Macron et les européennes : une victoire " à la Orwell "

Source [Roland Hureaux] Il n’a pas fallu attendre longtemps après la proclamation du résultat des européennes pour que le chœur des médias pro-gouvernementaux (presque tous) présente le résultat comme une victoire du président.

Ceux qui ne partagent pas ses orientations, soit une large majorité des Français, ne doivent pas être dupes : ce n’est nullement  là une analyse objective de la situation mais l’effet d’une opération de communication de type nouveau, fondée sur l’idée que, quel que soit le résultat effectif de la bataille, il suffit de claironner assez fort que c’est une victoire pour que ce soit une victoire.

La médiatisation du monde, aux deux sens du terme : l’importance des médias, de plus en plus homogènes, et le fait que le contact avec les images remplace le contact direct avec les  choses, rend ce genre d’opération possible .

George Orwell a  décrit un monde totalitaire où la propagande en arrive à imposer que « la paix, c’est la guerre », « la liberté c’est l’esclavage. Aujourd’hui, «  la défaite , c’est la victoire  ».

Qu’en est-il au juste ? Le seul sujet de satisfaction dont peut se targuer le pouvoir est d’avoir limité l’avance du Rassemblement  national à 0,9 %, soit moins que le triomphe annoncé.

Hors cela, on ne voit pas de quoi pourrait se réjouir Macron : par rapport au premier tour des présidentielles, il a perdu 3,5 millions de voix et encore une partie des voix de Fillon, peut-être 2 millions, se sont-elles entre temps ralliées à lui, ce qui suppose que la désaffection de son électorat d’origine est encore plus étendue.

Le RN a aussi perdu de voix, mais moins : 2,3 millions et il en gagné un demi -million par rapport aux élections européennes précédentes.
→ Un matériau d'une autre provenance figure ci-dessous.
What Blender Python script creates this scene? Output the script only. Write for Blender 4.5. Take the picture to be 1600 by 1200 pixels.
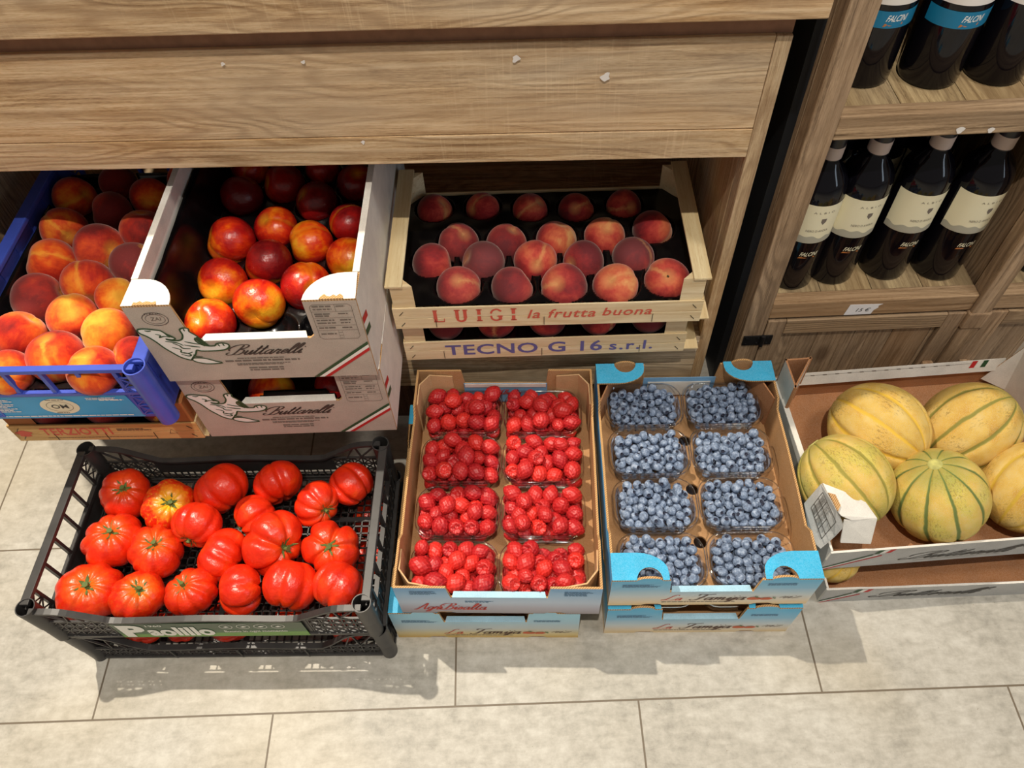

Le score de Macron en pourcentage, 22,4 %, soit 11, 2 % des inscrits est très faible pour un pouvoir en place. Il signifie eu près de 9 Français sur 10 n’ont pas voulu donner un satisfecit au président. Cela correspond à peu près aux 80 % d’automobilistes  qui donnaient au début du mouvement des signes d’approbation aux Gilet jaunes. Il n’y a pas là  de quoi chanter victoire. D’autant que ce résultat comprend une grande partie de votes légitimistes, celui de gens qui votent  presque systématiquement pour le pouvoir, en particulier dans l’électorat âgé ou très âgé. Compte tenu du comportement de ces électeurs, 20 % est le plancher quasi-incompressible en-deçà duquel  peut difficilement  descendre un président en exercice. A comparer aux 60-70 % d’opinions favorables des nationaux : Poutine, Orban, Salvini .

Néanmoins Macron pense avoir une base suffisante pour « continuer les réformes ». Et une partie du public, notamment les électeurs passés des Républicains à En marche réclament  « des réformes, des réformes » sans se demander si celles que projette Macron sont bonnes ou pas. 

Gageons que même si Macron avait essuyé une défaite retentissante, il aurait quand même dit « Je continue ». Il dit ça depuis six mois que la crise de Gilets jaunes a commencé.  C’est le propre des idéologues : rien ne les arrête, rien n’est susceptible de remettre en cause leur certitude que leurs idées sont bonnes et surtout pas un mouvement populaire  ou un désaveu électoral. Lénine avait même théorisé que les résistances permettaient d’ accélérer le mouvement.

Mais  si le peuple n’a exprimé rien  de précis dans cette élection sinon un bien faible enthousiasme pour le pouvoir  en place, il serait illusoire de croire   qu’il va laisser passivement un pouvoir à la légitimité si faible, continuer comme si de rien n’était. Gageons que ceux qui se rallient à lui aujourd’hui, notamment parmi les  Républicains, n’en seront pas très fiers aux échéances du printemps prochain.